Problem description:
Leaving out the pictures, retype the lines from the beginning of the listing through the line containing "COL = scene.collection".

Source data:
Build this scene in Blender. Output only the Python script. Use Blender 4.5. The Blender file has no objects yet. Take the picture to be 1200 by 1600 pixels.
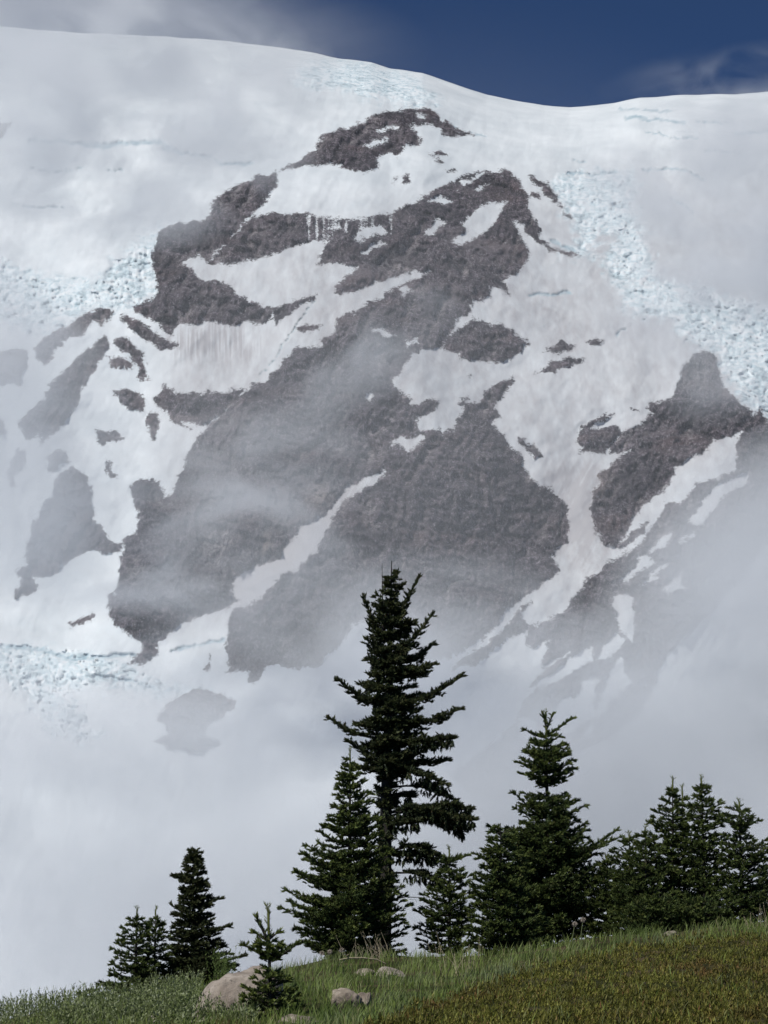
import bpy, math, random
import numpy as np
from mathutils import Vector, Matrix

random.seed(7)
RNG = np.random.default_rng(11)
scene = bpy.context.scene
COL = scene.collection

# ------------------------------------------------------------------ camera, sky, sun, exposure
CAM_Z = 1.7
PITCH = math.radians(11.0)
FPX = 3764.0                      # focal length in photo pixels (photo is 1200 x 1600)
cam_data = bpy.data.cameras.new("camera")
cam = bpy.data.objects.new("camera", cam_data)
COL.objects.link(cam)
cam.location = (0, 0, CAM_Z)
cam.rotation_euler = (math.radians(90) + PITCH, 0, 0)
cam_data.sensor_fit = 'VERTICAL'
cam_data.sensor_height = 24.0
cam_data.lens = 24.0 * FPX / 1600.0
cam_data.clip_start = 0.1
cam_data.clip_end = 60000
scene.camera = cam

SUN_EL = math.radians(50)
SUN_AZ = math.radians(223)        # clockwise from +Y (the view direction)
world = bpy.data.worlds.new("World")
scene.world = world
world.use_nodes = True
wn = world.node_tree.nodes; wl = world.node_tree.links
bg = wn["Background"]
sky = wn.new("ShaderNodeTexSky")
sky.sky_type = 'NISHITA'
sky.sun_disc = False
sky.sun_elevation = SUN_EL
sky.sun_rotation = SUN_AZ
sky.altitude = 3600
sky.air_density = 0.8
sky.dust_density = 0.2
sky.ozone_density = 10.0
wl.new(sky.outputs[0], bg.inputs[0])
bg.inputs[1].default_value = 0.05

sd_ = bpy.data.lights.new("sun", 'SUN')
sd_.energy = 3.15
sd_.angle = math.radians(0.5)
sd_.color = (1.0, 0.965, 0.91)
sun = bpy.data.objects.new("sun", sd_)
COL.objects.link(sun)
to_sun = Vector((math.sin(SUN_AZ) * math.cos(SUN_EL), math.cos(SUN_AZ) * math.cos(SUN_EL), math.sin(SUN_EL)))
sun.rotation_euler = to_sun.to_track_quat('Z', 'Y').to_euler()
sun.location = (-30, -40, 60)

scene.view_settings.view_transform = 'Standard'
scene.view_settings.look = 'None'
scene.view_settings.exposure = 0.22
scene.view_settings.gamma = 1.0
scene.render.engine = 'CYCLES'
scene.cycles.denoising_prefilter = 'ACCURATE'
scene.cycles.volume_bounces = 6
scene.cycles.max_bounces = 10
scene.cycles.volume_step_rate = 2.0
scene.cycles.volume_max_steps = 256

# ------------------------------------------------------------------ helpers
CP, SP = math.cos(PITCH), math.sin(PITCH)

def rays(u, v):
    """directions (per metre of Y travelled) through photo pixel u, v"""
    x = (np.asarray(u, float) - 600.0) / FPX
    y = (800.0 - np.asarray(v, float)) / FPX
    dy = CP - y * SP
    dz = SP + y * CP
    return x / dy, dz / dy

def at(u, v, Y):
    kx, kz = rays(u, v)
    return Vector((float(kx) * Y, Y, CAM_Z + float(kz) * Y))

def tag(o, label=None, cat=None, group=None, kind=None):
    if label: o["label"] = label
    if cat: o["category"] = cat
    if group: o["group"] = group
    if kind: o["kind"] = kind
    return o

def empty(name, loc=(0, 0, 0)):
    o = bpy.data.objects.new(name, None)
    COL.objects.link(o)
    o.location = loc
    o.empty_display_size = 0.2
    return o

def mesh_obj(name, verts, faces, mat, parent=None, smooth=True, world_to_local=True):
    """verts (n,3); faces: (m,3) or (m,4) int array, or list of such arrays"""
    verts = np.asarray(verts, dtype=np.float32)
    if parent is not None and world_to_local:
        verts = verts - np.array(parent.location, dtype=np.float32)
    me = bpy.data.meshes.new(name)
    fl = faces if isinstance(faces, list) else [faces]
    fl = [np.asarray(f, dtype=np.int32) for f in fl if len(f)]
    loops = np.concatenate([f.ravel() for f in fl])
    totals = np.concatenate([np.full(len(f), f.shape[1], dtype=np.int32) for f in fl])
    starts = np.concatenate([[0], np.cumsum(totals)[:-1]]).astype(np.int32)
    me.vertices.add(len(verts)); me.vertices.foreach_set("co", verts.ravel())
    me.loops.add(len(loops)); me.loops.foreach_set("vertex_index", loops)
    me.polygons.add(len(totals)); me.polygons.foreach_set("loop_start", starts)
    me.polygons.foreach_set("loop_total", totals)
    me.update(calc_edges=True)
    me.polygons.foreach_set("use_smooth", np.full(len(totals), smooth))
    if mat: me.materials.append(mat)
    o = bpy.data.objects.new(name, me)
    COL.objects.link(o)
    if parent is not None: o.parent = parent
    return o

def float_attr(o, name, vals):
    a = o.data.attributes.new(name, 'FLOAT', 'POINT')
    a.data.foreach_set("value", np.asarray(vals, dtype=np.float32))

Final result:
Build this scene in Blender. Output only the Python script. Use Blender 4.5. The Blender file has no objects yet. Take the picture to be 1200 by 1600 pixels.
import bpy, math, random
import numpy as np
from mathutils import Vector, Matrix

random.seed(7)
RNG = np.random.default_rng(11)
scene = bpy.context.scene
COL = scene.collection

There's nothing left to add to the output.